Histrionic invective directed against relatively popular sitting presidents rarely pays off, as the McGovernites discovered in 1972 and the Clinton-haters did in 1996. The sheer incontinence of the attacks on Bush by Moore and his Hollywood friends could help deliver the midwest to Bush.
And Bush knows it, too. There's a curious passage in Stupid White Men in which Moore confesses that on the rare occasions he has met George W. or Jeb Bush, they have teased him in an almost affectionate fashion.
Indeed, the more vigorously Moore attacks the President, the better Bush's approval ratings. Funny, that. And Moore's lifestyle has been awfully lavish of late. One doesn't want to sound like a conspiracy theorist, but it makes you think, doesn't it?
The Telegraph, London
Like the village (as in Hillary's) idiot.
I believe Time Warner supports the morally and intellectually bankrupt nonentity Moore, another reason to abandon cable (if your provider is TW) and go DirecTV (which is now largely owned by the company that owns FOX!!!).
Bump!
What a great idea! Now how can we spread the word that Moore is really in the pay of the RNC?? LOL
Okay, trust me to pick out the one thing I disagreed with...but just you watch me so not cheer for this.
LOL! The best line in the whole thing.
Is the author seriously implying that Moore(on) is a Republican stooge?
And another thing. Being called a "conspiracy theorist" these days is almost as bad as being called a bigot or a wife-beater. Lots of strange things were conspiracies before the truth got out. Agent Orange during the Vietnam War comes to mind. </rant.

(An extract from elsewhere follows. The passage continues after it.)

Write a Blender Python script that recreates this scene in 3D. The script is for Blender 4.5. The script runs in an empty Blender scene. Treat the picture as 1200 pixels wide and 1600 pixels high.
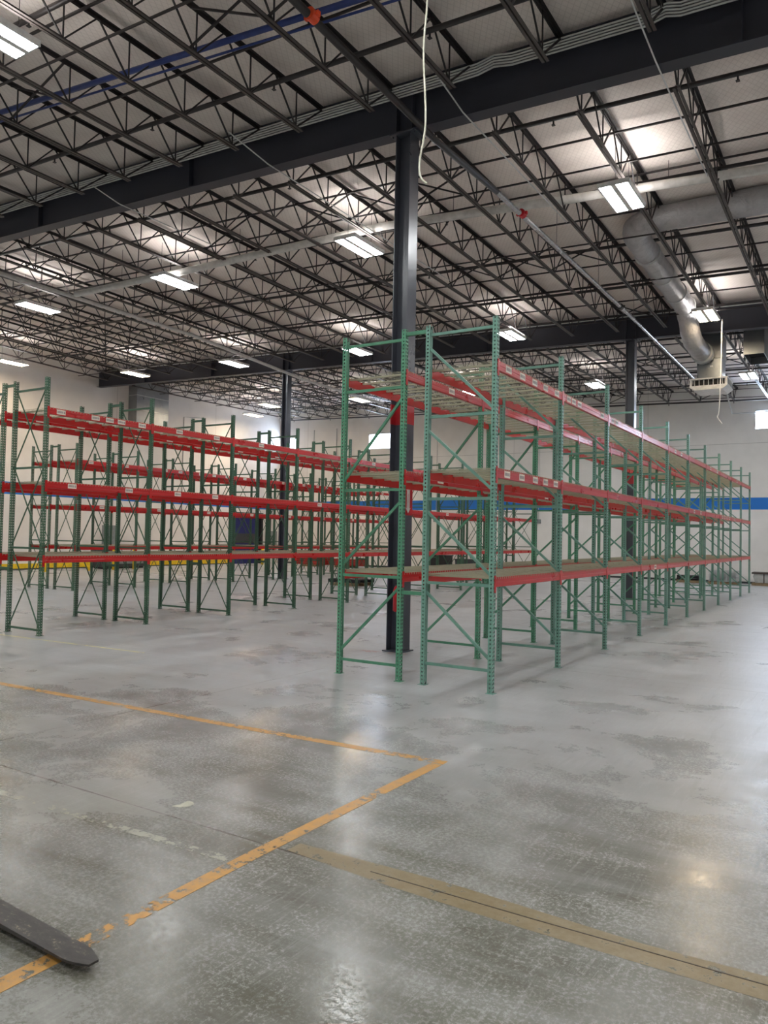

Sophisticated and Moore = oxymoron
I noted the other day on a thread handwringing about "Bush" keeping protesters away, that it is the secret service keeping him safe, and I pointed out that while Clinton has a sulky attitude about them and would personally order some offenders to be harrassed by his detail, that President Bush in fact is not bothered one whit by dissent and welcomes it.
The above passage that even Moore confesses to confirms my observation. President Bush is a very good role model.